I think I see the problem here, and I fell into the same trap until I googled the numbers.
Us 'Merkins figure it this way (well, at least I did…):
212° F = 100° C
therefore
106° F = 50° C
Makes mathematical sense, right? Unfortunately, its a false statement. The actual calculation is:
50° C = 122° F, according to Google Calculator.
I believe the 42° to be more in line with the OP’s question.
To be blunt you have completely misunderstood at least half this thread.
We are NOT discussing immersing the body. We are discussing touching the body with a small probe as part of an experiment. We are discussing touching small metal objects at those temperatures. I made that clear in several differentplaces as did the poster who originally claimed to have set up these experiments.
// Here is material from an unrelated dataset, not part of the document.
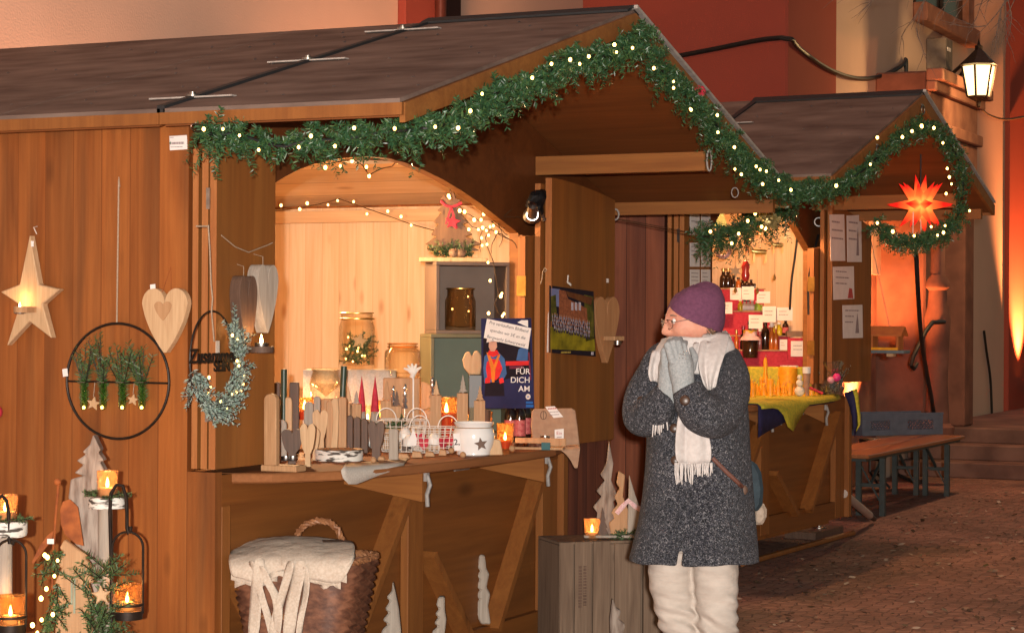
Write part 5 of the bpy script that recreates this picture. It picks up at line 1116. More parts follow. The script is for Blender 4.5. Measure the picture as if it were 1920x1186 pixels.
# fir on its plank on top of the boxes
zt = TB.loc.z+tz1+.001; p = m @ Vector(((tx0+tx1)/2-.05, .12, 0)); p.z = zt
T = Thing('plank_base', 'pale plank with fir sprigs and pine cones lying on the taupe box', 'plank', p, FACE); x0 = T.L(788, 478)[0]; x1 = T.L(914, 478)[0]
b = MB(); b.box(x0, x1, -.09, .07, 0, .022); b.build('plank', M['lw'], T, bevel=.003)
it = [((x0+.09+rnd.random()*(x1-x0-.15), -.06+.05*rnd.random(), .03), (rnd.uniform(-1, .6), rnd.uniform(-.5, .2), rnd.uniform(.1, .6)), .09) for _ in range(34)]; sprigs('fir_sprigs', 'sprig', T, it, 1400, 30, .024, .0022)
for px in (851, 865):
    x = T.L(px, 466)[0]; b = MB(); b.ball((x, -.07, .046), .024, 14, (1, 1, 1.0))
    for i in range(40):
        a = i*2.4; zz = -.02+.04*i/40; rr = math.sqrt(max(.0001, .024**2-zz**2)); b.prism([(0, 0), (.004, .002), (0, .006), (-.004, .002)], 0, .002); nv = 8
        b.v[-nv:] = [(x+rr*math.cos(a)+q[0], -.07+rr*math.sin(a)+q[1], .046+zz+q[2]) for q in b.v[-nv:]]
    b.build('pine_cone', M['cone'], T)
T2 = Thing('wooden_fir', 'large dark jagged wooden fir with a red ribbon and star on the boxes', 'wooden tree', p+Vector((0, 0, .0225)), FACE)
px_ = [(848, 346), (855, 372), (866, 375), (858, 382), (872, 396), (863, 398), (880, 418), (868, 420), (886, 440), (874, 443), (904, 458), (885, 462), (900, 470), (800, 470), (812, 462), (797, 458), (818, 443), (808, 440), (822, 420), (812, 416), (828, 398), (820, 395), (834, 380), (826, 372), (833, 366), (840, 372)]
MB().prism(T2.P(px_), -.012, .016).build('fir_board', wood('dark_rustic_wood', (.19, .1, .045), (.1, .05, .022), 'z', 4, knots=.3), T2, bevel=.003)
MB().tube([T2.L3(*q, -.016) for q in ((826, 376), (835, 385), (846, 388), (856, 385), (866, 380))], .007, 8, flat=.4).build('ribbon', M['redcloth'], T2, True)
b = MB(); q = T2.L3(846, 388, -.02); b.bar(q, T2.L3(836, 420, -.02), .009, .002, (0, 1, 0)); b.bar(q, T2.L3(857, 428, -.02), .009, .002, (0, 1, 0)); b.build('ribbon_tail', M['redcloth'], T2)
MB().prism(T2.P(star_px(849, 416, 16, .45, 5, 80), -.02), -.03, -.02).build('star', M['redcloth'], T2, bevel=.002)
# carved winged angel on a black stand
T = Thing('winged_angel', 'pale carved angel wings on a black stand before the green box', 'figure', on_table(886, 10.3), FACE)
b = MB(); b.prism([(x, z) for x, z in T.P([(880, 702), (870, 690), (867, 674), (872, 661), (880, 658), (885, 668), (889, 658), (896, 657), (902, 666), (904, 682), (900, 702)])], 0, .02); b.build('wings', M['lw'], T, bevel=.004)
b = MB(); x0, z1 = T.L(879, 702); x1 = T.L(905, 702)[0]; b.box(x0, x1, -.02, .04, 0, z1); b.build('stand', M['black'], T, bevel=.003)
# donation poster with the pasted note
T = Thing('poster', 'dark blue mountain rescue poster with a white note pasted across the top', 'poster', on_table(955, 10.25), FACE+R(2))
F_ = lambda pts: T.P(pts)
def card(b, pts, y, mi=0, t=.0012): b.prism(F_(pts), y-t, y, 'y', mi)
b = MB(); card(b, [(902, 597), (996, 596), (1002, 765), (903, 765)], 0, 0, .006); bd = b.build('board', nmat('navy_print', (.03, .03, .085), (.02, .02, .06), 8, .85, spec=.1), T)
PC = {k: nmat('print_'+k, c, rough=.85, spec=.1) for k, c in dict(orange=(.72, .2, .03), redp=(.7, .035, .035), bluep=(.06, .13, .3), skin=(.6, .33, .24), white=(.75, .72, .72), blk=(.02, .014, .02), blue2=(.03, .13, .42), hel=(.7, .62, .58), dkr=(.16, .03, .06)).items()}
def pr(name, pts, mk, y): b = MB(); card(b, pts, -y); return b.build(name, PC[mk], T)
pr('printed_night', [(906, 630), (994, 640), (996, 700), (906, 720)], 'blk', .0062)
pr('printed_jacket', [(908, 668), (917, 659), (934, 659), (946, 672), (950, 700), (940, 718), (930, 690), (922, 716), (908, 718), (906, 690)], 'bluep', .0075)
pr('printed_vest', [(913, 678), (922, 672), (936, 674), (942, 690), (936, 706), (930, 712), (914, 710), (911, 690)], 'redp', .0088)
pr('printed_trousers', [(910, 716), (944, 716), (946, 742), (908, 742)], 'blk', .0075)
pr('printed_harness', [(912, 660), (917, 661), (926, 684), (934, 663), (938, 664), (929, 690), (927, 716), (922, 716), (920, 690)], 'orange', .01)
pr('printed_collar', [(917, 656), (932, 656), (936, 664), (924, 669), (914, 664)], 'redp', .011)
pr('printed_face', [(917, 640), (931, 640), (932, 650), (927, 658), (920, 658), (916, 650)], 'skin', .0115)
pr('printed_helmet', [(912, 642), (914, 630), (922, 626), (932, 630), (935, 641), (924, 639)], 'hel', .0125)
pr('printed_glove', [(910, 708), (919, 706), (919, 717), (909, 718)], 'redp', .0118); pr('printed_glove', [(935, 710), (943, 707), (945, 716), (937, 719)], 'redp', .0118)
pr('printed_backpack', [(968, 675), (972, 655), (984, 645), (990, 655), (989, 678)], 'bluep', .0088)
pr('printed_mist', [(990, 660), (993, 660), (996, 712), (993, 712)], 'dkr', .0088)
pr('red_banner', [(948, 677), (991, 676), (991, 684), (948, 685)], 'redp', .0092); pr('red_banner', [(955, 685.5), (980, 685), (980, 691), (955, 691)], 'dkr', .0092)
pr('badge', [(990+4.6*math.cos(a)*1.0, 743+5.4*math.sin(a)) for a in [i*.4189 for i in range(15)]], 'hel', .0085); pr('badge_cross', [(988, 742), (992, 742), (992, 744), (988, 744)], 'blue2', .0095)
pr('blue_strip', [(986, 752), (999, 752), (999, 756), (986, 756)], 'blue2', .0085); pr('blue_strip', [(986, 758), (1000, 758), (1000, 763), (986, 763)], 'blue2', .0085)
def ptxt(s, px, py, hpx, mk, y, al='RIGHT', rot=0, **k): x, z = T.L(px, py, -y); return text('lettering', s, hpx/T.ppm()/.72, PC[mk] if isinstance(mk, str) else mk, T, (x, -y-.0006, z), rot, al, .0003, **k)
for s_, py in (('FÜR', 701), ('DICH', 717), ('AM', 733.5)): ptxt(s_, 994, py, 11, 'white', .013, bold=.0002, squeeze=1.0)
x, z = T.L(950, 682, -.0105); lines_of_writing(T, x, z, .1, 1, .01, PC['white'], -.0095, 4, .005, 'banner_writing', frac=(1, 1))
N_ = Thing('paper_note', 'white slanted paper note with handwriting stuck on the rescue poster', 'note', T.loc, FACE+R(2))
b = MB(); b.prism(N_.P([(913, 597), (996, 615), (990, 654), (907, 633)], -.02), -.021, -.0198); b.build('note', M['paper'], N_)
for s_, px, py in (('Pro verkauftem Bildband', 953.5, 615), ('spenden wir 5€ an die', 951.5, 628.5), ('Bergwacht Schwarzwald', 948, 641)):
    x, z = N_.L(px, py, -.021); text('handwriting', s_, .0215, M['ink'], N_, (x, -.0217, z), R(-13), 'CENTER', .0002, squeeze=.9, lean=.1)
b = MB(); b.prism(T.P([(970, 604), (978, 600), (990, 600), (990, 613)], -.012), -.0135, -.0125); b.build('logo_patch', M['paper'], T)
# wine bottles
def bottle(name, label, p, r, h, glassm, capm, neck=.3, group=None, labelm=None, caph=.3):
    T = Thing(name, label, 'bottle', p, FACE, group)
    MB().lathe([(0, 0), (r*.95, 0), (r, .006), (r, h*.5), (r*.9, h*.58), (r*.42, h*.7), (r*neck*1.15, h*.76), (r*neck, h*.97), (r*neck*1.2, h*.975), (r*neck*1.2, h), (0, h)], 20).build('glass', M[glassm], T, True)
    MB().lathe([(r*neck*1.2+.0012, h*(1-caph)), (r*neck*1.15+.0014, h*.98), (r*neck*1.2+.0012, h*1.004), (0, h*1.005)], 18).build('cap', M[capm], T, True)
    if labelm: MB().lathe([(r+.0006, h*.12), (r+.0008, h*.13), (r+.0008, h*.42), (r+.0006, h*.43)], 24).build('label', M[labelm], T, True)
    return T
M['wine'] = nmat('dark_wine_glass', (.012, .006, .006), rough=.08, spec=.7); M['winecap'] = nmat('wine_red_foil', (.2, .012, .03), rough=.3, spec=.6); M['pinklabel'] = nmat('pink_label', (.55, .16, .14), (.4, .05, .06), 90, .6)
for px, py, lab in ((957, 830, 'left'), (974, 830, 'middle'), (985, 826, 'right')):
    q = base_at(px, py-2); k = FPX/((q-CAM).dot(FW)); bottle('wine_bottle', 'dark wine bottle with red capsule, %s of three by the tan board' % lab, q, 11.5/k, 96/k, 'wine', 'winecap', .5, 'dark wine bottles with red capsules', 'pinklabel', .26)
T = goods('small bright orange booklet behind the wine bottles', [(984, 762), (1000, 762), (1001, 800), (985, 800)], (993, 822), .008, 'redcloth', 'booklet', 'booklet', group=None, part='cover')
T.o.children[0].data.materials[0] = PC['orange']
for k, (px, py) in enumerate(((1000, 826), (1010, 825))):
    T = Thing('spice_jar', 'tiny jar with a black lid before the tan board', 'jar', base_at(px, py), FACE, 'tiny spice jars with black lids'); k_ = 1/T.ppm()
    MB().lathe([(0, 0), (5*k_, 0), (5*k_, 22*k_), (0, 22*k_)], 16).build('jar', M['amber'], T, True); MB().lathe([(0, 22*k_), (5.6*k_, 22*k_), (5.6*k_, 30*k_), (0, 30*k_)], 16).build('lid', M['black'], T, True)
# tan board, felt mat, trays, cards
T = Thing('tan_board', 'large tan cutting board with rounded corners leaning at the counter end', 'cutting board', base_at(1040, 836), FACE+R(4)); T.loc += Vector((.1, .05, 0)); T.o.location = T.loc
o = [(1000, 836), (996, 800), (997, 772), (1002, 766), (1072, 765), (1079, 769), (1083, 800), (1087, 836)]
b = MB(); b.prism(T.P(o), 0, .02); b.build('board', M['tan'], T, bevel=.004)
x, z = T.L(1019, 778, -.001); b = MB(); b.tube([(x+.014*math.cos(a), -.001, z+.02*math.sin(a)) for a in [i*.5236 for i in range(12)]], .0018, 5, True); b.tube([(x, -.001, z+.02), (x, -.001, z-.02)], .0015, 5); b.build('branded_mark', M['dw'], T)
def cardthing(label, pts, base, yo=0, rows_=2, mat='paper', redtop=True, off=Vector((0, 0, 0)), txt=None):
    K = Thing('price_card', label, 'price card', base_at(*base)+off, FACE, 'price cards at the counter end'); o = K.P(pts)
    b = MB(); b.prism(o, 0, .0015); b.build('card', M[mat], K)
    xs = [q[0] for q in o]; zs = [q[1] for q in o]; w = max(xs)-min(xs); h = max(zs)-min(zs); sl = (o[1][1]-o[0][1])/(o[1][0]-o[0][0])
    if txt: text('lettering', txt, h*.35, M['redink'], K, ((min(xs)+max(xs))/2, -.001, max(zs)-h*.45), 0, ext=.0003)
    else: lines_of_writing(K, min(xs)+w*.15, max(zs)-h*.22, w*.6, 1, .01, M['redink'], -.0006, 5, h*.1, slope=sl)
    lines_of_writing(K, min(xs)+w*.25, max(zs)-h*.5-(0 if not txt else h*.15), w*.6, rows_, h*.24, M['inkgrey'], -.0006, 6, h*.07, slope=sl)
cardthing('slanted price card pinned on the tan board top', [(984, 763), (1010, 762), (1021, 782), (1004, 783)] if False else [(1022, 762), (1040, 761), (1056, 781), (1038, 783)], (1040, 836), off=Vector((.08, .03, 0)), rows_=2)
cardthing('white price card with red heading before the spice jars', [(1003, 802), (1025, 801), (1025, 818), (1002, 818)], (1013, 832), rows_=1)
cardthing('white price card with grey heading at the counter end', [(1040, 805), (1057, 803), (1057, 826), (1040, 828)], (1049, 836), txt='Ein', rows_=1)
T = Thing('wooden_tray', 'flat pale wooden tray with mirrored strip and teal clip', 'tray', base_at(1010, 842), FACE-R(12)); x0 = T.L(962, 840)[0]; x1 = T.L(1058, 838)[0]
b = MB(); b.box(x0, x1, -.03, .05, 0, .012); b.box(x0, x1, .04, .05, .0125, .05); b.build('tray', M['lw2'], T, bevel=.002)
b = MB(); b.box(x0+.01, x0+.16, -.032, -.024, .0125, .03); b.build('mirror_strip', nmat('mirror_strip', (.8, .78, .75), (.3, .1, .1), 60, .08, metal=1), T)
b = MB(); b.box(x1-.1, x1-.06, -.034, -.022, .0, .034); b.build('teal_clip', nmat('teal_fabric', (.05, .13, .14), rough=.8), T); tealight('empty silver tealight cup on the end of the wooden tray', base_at(1022, 836)+Vector((0, 0, .03)), FACE, False, 1.1)
for px in (953, 970): pass
T = Thing('felt_mat', 'tan felt mat hanging in a rounded tongue off the counter end', 'mat', base_at(1050, 843), FACE)
V = []; L_ = [((1046, 836), (1087, 832)), ((1050, 842), (1088, 838)), ((1058, 848), (1087, 848)), ((1068, 859), (1085.5, 859)), ((1074, 870), (1084, 870)), ((1077, 877), (1083, 877))]
for i, (a, c_) in enumerate(L_):
    for f in (0, .25, .5, .75, 1): V.append(T.L3(a[0]+(c_[0]-a[0])*f, a[1]+(c_[1]-a[1])*f, -.01 if i else .06))
b = MB(); b.add(V, [(5*i+k, 5*i+k+1, 5*i+k+6, 5*i+k+5) for i in range(len(L_)-1) for k in range(4)]); q = b.build('mat', M['tan'], T, 'all', sub=2); q.modifiers.new('t', 'SOLIDIFY').thickness = .005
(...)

I don’t doubt that being immersed for long periods in water at 42oC is uncomfortable. But that isn’t what I was objecting to. What I do question is the claim that people being merely touched with an object the size of a pencil at 42oC will feel it as being uncomfortable.
And the claim that all people will experience a probe at 47oC as extremely painful makes no sense at all. If that were the case then every metal object touched when air temperature was 47oC would be extremely painful. They aren’t. They are nothing but mildly warm.
Your problem, not mine. When the air temperature is 47oC it’s 47oC. No conversion to Fahrenheit required. No room for error.
Did you read the references I gave that showed that most adults shower at 43oC and most infants at 41oC? Are you suggesting that the authors of those webpages were fooled by a converison error? Nope, they weren’t. Those are the real figures. No errors. No mistakes. People just don’t find it anything but pleasant to stand under a stream of water at 42oC.
They don’t scream, its just steam escaping from under the shell. Just like a tea kettle.
The OP did ask about being boiled to death in a tub… I only went to a state school, but does that not sound a bit like immersing the body? Or did the OP also miss the point of the thread?